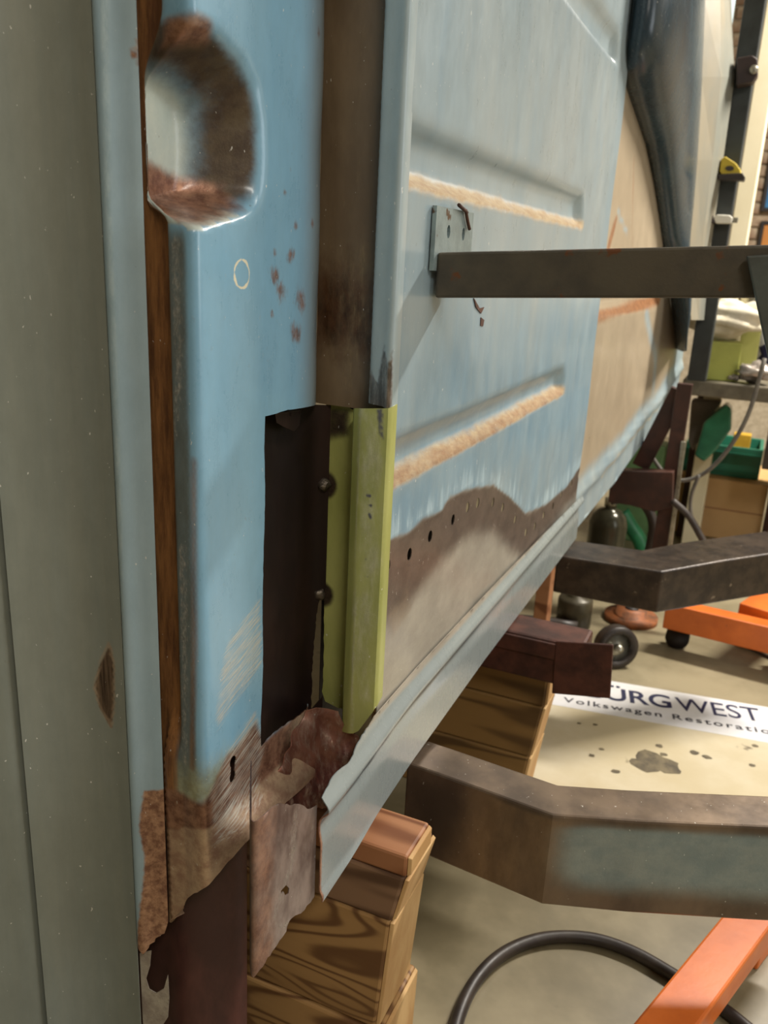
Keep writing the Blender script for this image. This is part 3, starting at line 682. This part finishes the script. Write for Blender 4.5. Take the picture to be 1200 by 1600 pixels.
M_rail = plain('dark_grey_rail', '3A3F3E', '2C2E2C', .45, .1, scale=8, bump=.1)
ra = hy(1110, 385, 3.0); rb = hy(1136, 385, 3.0)
box('rear_rail', (ra[0] - .01, 3.0, .75), (rb[0], 3.06, 2.2), M_rail, BODY, .004, 'dark grey vertical rear rail')

# ------------------------------------------------------------------ square tube of the jig, bolted to the panel
M_jig = plain('mill_scale_tube', '4B463E', '5E5648', .5, .35, scale=10, bump=.25, speck=('6E4326', 26, .62))
JIG = thing('steel_jig', 'rusty square steel jig tube bolted across the ribbed panel', 'jig', (.012, .94, 1.057))
z0, z1 = 1.057, 1.107
bl = [hy(684, 466, .925), hy(684, 395, .925)]
def ring_at(x, y, r): return [(x, y, z0 + r), (x, y + .05, z0 + r), (x, y + .05, z1 + r), (x, y, z1 + r)]
loft('tube', [ring_at(.0065, .927, 0), ring_at(.35, .926, .021), ring_at(.62, .925, .0375)], M_jig, JIG, bw=.003)
M_plate = plain('painted_over_plate', '93A3A4', '7E8C8D', .4, .2, scale=25, bump=.2, speck=('5B4636', 40, .64))
pl = PlaneX(.0065, .84, 1.2)
po = pl.px([(686, 398), (683, 321), (740, 338), (735, 398)])
zz0, zz1 = 1.09, po[1][1]; ys0, ys1 = po[1][0], po[2][0]
ph = [circ(pl.hit(701, 362), .0055, .0075, 10), circ(pl.hit(724, 366), .005, .0075, 10)]
o = sheet('mounting_plate', JIG, M_plate, pl, [(ys0, z0 + .03), (ys1, z0 + .03), (ys1, zz1), (ys0, zz1)], ph, step=.006, thick=.005, label='drilled mounting plate with peeling paint')
M_flake = plain('rust_flake', '5B3A2A', '3F261B', .8, scale=40, bump=.4)
for pts in ([(713, 320), (722, 328), (726, 332)], [(724, 328), (727, 345), (730, 358)]):
    tube('peeling_flake', [pl.map(*[np.array([a]) for a in pl.hit(u, v)])[0] + np.array([.003, 0, 0]) for u, v in pts], .0022, M_flake, JIG, 6, 3)
M_gus = plain('gusset_steel', '5D6460', '4A4A44', .45, .3, scale=10, bump=.15)
gl = [hy(1166, 400, .922), hy(1200, 398, .922), hy(1300, 398, .922), hy(1300, 700, .922), hy(1220, 640, .922), hy(1200, 560, .922)]
loft('gusset', [gl, [p + np.array([0, -.008, 0]) for p in gl]], M_gus, JIG, bw=.002, label='grey gusset plate at the tube end')
fk = PlaneX(.002, .84, 1.3)
for i, pts in enumerate(([(741, 466), (750, 482), (757, 480), (752, 490), (744, 480)], [(752, 496), (757, 500), (755, 510), (751, 509)])):
    f = sheet('rust_flake', BODY, M_flake, fk, fk.px(pts), step=.004, thick=.002)
# ------------------------------------------------------------------ timber blocks under the sill
def wood(name, c1, c2, c3, rings=9., axis=0, wscale=6.):
    b = NB(name); st = [1., 1., 1.]; st[axis] = .22; o = random.random() * 9
    n = b.noise(8., 2, .45, tuple(st), o, .6); fine = b.noise(60, 4, .7, tuple(.12 if i == axis else 1. for i in range(3)), o)
    w = b.math('ADD', b.math('MULTIPLY', b.math('SINE', b.math('MULTIPLY', n, rings * 6.283)), .5), .5)
    w = b.math('POWER', w, 3.); w = b.math('ADD', b.math('MULTIPLY', w, .75), b.math('MULTIPLY', fine, .35))
    col = b.mix(b.ramp(w, .1, .95), lin(c1), lin(c2))
    big = b.ramp(b.noise(wscale, 3, .5, tuple(st), o + 4.), .45, .7); col = b.mix(b.math('MULTIPLY', big, .7), col, lin(c3))
    b.put(b.p.inputs['Base Color'], col); b.p.inputs['Roughness'].default_value = .6; b.bump(w, .15, .002); return b.m
W1 = wood('oak_block', 'A88252', '6A4828', '7C5A34', 12); W2 = wood('brown_block', '8A6A50', '573C28', '665040', 12); W3 = wood('reddish_plank', 'A87550', '70401F', '8E5834', 6)
W4 = wood('dim_block', '8A6A3C', '5C4322', '3E2C18', 8)
M_end = plain('sawn_end_grain', 'C9A672', 'B48B58', .7, scale=14, stretch=(1, 1, .4), bump=.2)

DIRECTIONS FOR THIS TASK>
Go through the material above and print all of it exactly, except the pictures.

ANSWER TO THIS EXERCISE>
Keep writing the Blender script for this image. This is part 3, starting at line 682. This part finishes the script. Write for Blender 4.5. Take the picture to be 1200 by 1600 pixels.
M_rail = plain('dark_grey_rail', '3A3F3E', '2C2E2C', .45, .1, scale=8, bump=.1)
ra = hy(1110, 385, 3.0); rb = hy(1136, 385, 3.0)
box('rear_rail', (ra[0] - .01, 3.0, .75), (rb[0], 3.06, 2.2), M_rail, BODY, .004, 'dark grey vertical rear rail')

# ------------------------------------------------------------------ square tube of the jig, bolted to the panel
M_jig = plain('mill_scale_tube', '4B463E', '5E5648', .5, .35, scale=10, bump=.25, speck=('6E4326', 26, .62))
JIG = thing('steel_jig', 'rusty square steel jig tube bolted across the ribbed panel', 'jig', (.012, .94, 1.057))
z0, z1 = 1.057, 1.107
bl = [hy(684, 466, .925), hy(684, 395, .925)]
def ring_at(x, y, r): return [(x, y, z0 + r), (x, y + .05, z0 + r), (x, y + .05, z1 + r), (x, y, z1 + r)]
loft('tube', [ring_at(.0065, .927, 0), ring_at(.35, .926, .021), ring_at(.62, .925, .0375)], M_jig, JIG, bw=.003)
M_plate = plain('painted_over_plate', '93A3A4', '7E8C8D', .4, .2, scale=25, bump=.2, speck=('5B4636', 40, .64))
pl = PlaneX(.0065, .84, 1.2)
po = pl.px([(686, 398), (683, 321), (740, 338), (735, 398)])
zz0, zz1 = 1.09, po[1][1]; ys0, ys1 = po[1][0], po[2][0]
ph = [circ(pl.hit(701, 362), .0055, .0075, 10), circ(pl.hit(724, 366), .005, .0075, 10)]
o = sheet('mounting_plate', JIG, M_plate, pl, [(ys0, z0 + .03), (ys1, z0 + .03), (ys1, zz1), (ys0, zz1)], ph, step=.006, thick=.005, label='drilled mounting plate with peeling paint')
M_flake = plain('rust_flake', '5B3A2A', '3F261B', .8, scale=40, bump=.4)
for pts in ([(713, 320), (722, 328), (726, 332)], [(724, 328), (727, 345), (730, 358)]):
    tube('peeling_flake', [pl.map(*[np.array([a]) for a in pl.hit(u, v)])[0] + np.array([.003, 0, 0]) for u, v in pts], .0022, M_flake, JIG, 6, 3)
M_gus = plain('gusset_steel', '5D6460', '4A4A44', .45, .3, scale=10, bump=.15)
gl = [hy(1166, 400, .922), hy(1200, 398, .922), hy(1300, 398, .922), hy(1300, 700, .922), hy(1220, 640, .922), hy(1200, 560, .922)]
loft('gusset', [gl, [p + np.array([0, -.008, 0]) for p in gl]], M_gus, JIG, bw=.002, label='grey gusset plate at the tube end')
fk = PlaneX(.002, .84, 1.3)
for i, pts in enumerate(([(741, 466), (750, 482), (757, 480), (752, 490), (744, 480)], [(752, 496), (757, 500), (755, 510), (751, 509)])):
    f = sheet('rust_flake', BODY, M_flake, fk, fk.px(pts), step=.004, thick=.002)
# ------------------------------------------------------------------ timber blocks under the sill
def wood(name, c1, c2, c3, rings=9., axis=0, wscale=6.):
    b = NB(name); st = [1., 1., 1.]; st[axis] = .22; o = random.random() * 9
    n = b.noise(8., 2, .45, tuple(st), o, .6); fine = b.noise(60, 4, .7, tuple(.12 if i == axis else 1. for i in range(3)), o)
    w = b.math('ADD', b.math('MULTIPLY', b.math('SINE', b.math('MULTIPLY', n, rings * 6.283)), .5), .5)
    w = b.math('POWER', w, 3.); w = b.math('ADD', b.math('MULTIPLY', w, .75), b.math('MULTIPLY', fine, .35))
    col = b.mix(b.ramp(w, .1, .95), lin(c1), lin(c2))
    big = b.ramp(b.noise(wscale, 3, .5, tuple(st), o + 4.), .45, .7); col = b.mix(b.math('MULTIPLY', big, .7), col, lin(c3))
    b.put(b.p.inputs['Base Color'], col); b.p.inputs['Roughness'].default_value = .6; b.bump(w, .15, .002); return b.m
W1 = wood('oak_block', 'A88252', '6A4828', '7C5A34', 12); W2 = wood('brown_block', '8A6A50', '573C28', '665040', 12); W3 = wood('reddish_plank', 'A87550', '70401F', '8E5834', 6)
W4 = wood('dim_block', '8A6A3C', '5C4322', '3E2C18', 8)
M_end = plain('sawn_end_grain', 'C9A672', 'B48B58', .7, scale=14, stretch=(1, 1, .4), bump=.2)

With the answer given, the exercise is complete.